FOR THE first time Tamworth will have an international indoor cricket umpire when Steve Young officiates at the Junior World Series in South Africa later this week.
Having played the game at a high level and umpired at national level in recent years, the overseas trip is arguably the best opportunity yet.
“Before I even get onto the court or up in the umpire’s stand it will be an experience just being there,” Young said.
“It will be unbelievable just to go overseas.
“I’ve been to Perth and Cairns and Brisbane and Melbourne and South Australia umpiring and you walk into a different centre and see how they play or how they set things up.
“Now to go overseas, it’s a big thing for me.”
Young has played and umpired for 26 years, represented NSW at nationals on the court, has umpired at national tournaments since 2007 and was assistant tournament director at the 2009 World Cup in Brisbane.
He joins just one other Australian umpire on the trip to South Africa.
There he will umpire games in the under 12s, 14s and 16s tournaments, possibly ruling on up to 20 matches per day.
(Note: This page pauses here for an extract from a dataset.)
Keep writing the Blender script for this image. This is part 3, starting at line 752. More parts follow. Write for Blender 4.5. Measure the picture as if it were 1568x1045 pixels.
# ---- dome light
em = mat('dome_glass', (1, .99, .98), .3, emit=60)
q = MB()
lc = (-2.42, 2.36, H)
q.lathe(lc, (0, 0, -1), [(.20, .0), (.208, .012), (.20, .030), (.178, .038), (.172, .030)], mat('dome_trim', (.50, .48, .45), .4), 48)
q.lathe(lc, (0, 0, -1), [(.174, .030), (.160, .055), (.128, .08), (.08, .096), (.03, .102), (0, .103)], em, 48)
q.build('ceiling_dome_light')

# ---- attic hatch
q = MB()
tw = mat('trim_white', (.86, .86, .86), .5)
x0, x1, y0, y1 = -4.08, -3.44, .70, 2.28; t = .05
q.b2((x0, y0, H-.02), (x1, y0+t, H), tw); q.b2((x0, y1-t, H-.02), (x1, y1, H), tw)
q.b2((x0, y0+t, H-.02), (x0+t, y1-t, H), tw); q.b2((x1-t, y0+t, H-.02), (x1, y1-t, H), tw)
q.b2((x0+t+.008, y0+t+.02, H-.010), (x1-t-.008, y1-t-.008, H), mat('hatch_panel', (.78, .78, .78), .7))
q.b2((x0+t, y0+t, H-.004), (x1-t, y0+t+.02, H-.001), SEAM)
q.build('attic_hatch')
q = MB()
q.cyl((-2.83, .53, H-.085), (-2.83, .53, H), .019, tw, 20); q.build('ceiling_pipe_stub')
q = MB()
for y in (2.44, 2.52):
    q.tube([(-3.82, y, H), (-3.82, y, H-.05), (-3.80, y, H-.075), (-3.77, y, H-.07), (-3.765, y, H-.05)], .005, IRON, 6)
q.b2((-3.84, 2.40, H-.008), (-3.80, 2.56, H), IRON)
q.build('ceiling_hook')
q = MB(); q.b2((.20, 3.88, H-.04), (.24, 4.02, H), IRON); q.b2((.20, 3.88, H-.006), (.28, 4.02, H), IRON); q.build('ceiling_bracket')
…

A good performance could earn an umpire further appointments in international competition.
“My aim is to do well,” Young said.
“There’s a masters tournament in Sri Lanka next year and a world series, although I don’t know where that is yet.
“If you do well you get to go away to more places.
“So the goal is to do well and if I get a final, that’s a bonus.”
Like all sport officials, there is pressure on the umpire to make the right call at all times.
In a fast game like indoor cricket that is a tough job.
“Concentration is the big thing,” Young said.
“Sometimes you’ll get a game off or two games off and sometimes you’ll come down and get the team sheet and go straight back up again.
“I don’t know about internationals, but that’s happened at nationals before.
“So it’s all about concentration.
“We did a course that said there’s 40 decisions you have to make before a ball is bowled, whether it’s if blokes are wearing gloves or are the stumps set up or do they have a ball.
“If you don’t check all of those things, bowling a ball is irrelevant.”
As an Australian umpire at a world event, Young said it would also be important to be seen to be completely impartial.
After Tamworth’s indoor centre closed, it made it harder for him to practise but he occasionally goes to other centres in northern NSW for a game.
He said it was a shame local players and umpires don’t get an opportunity to show what they can do in the absence of a centre in Tamworth and hopes that a new centre will be operating in the future.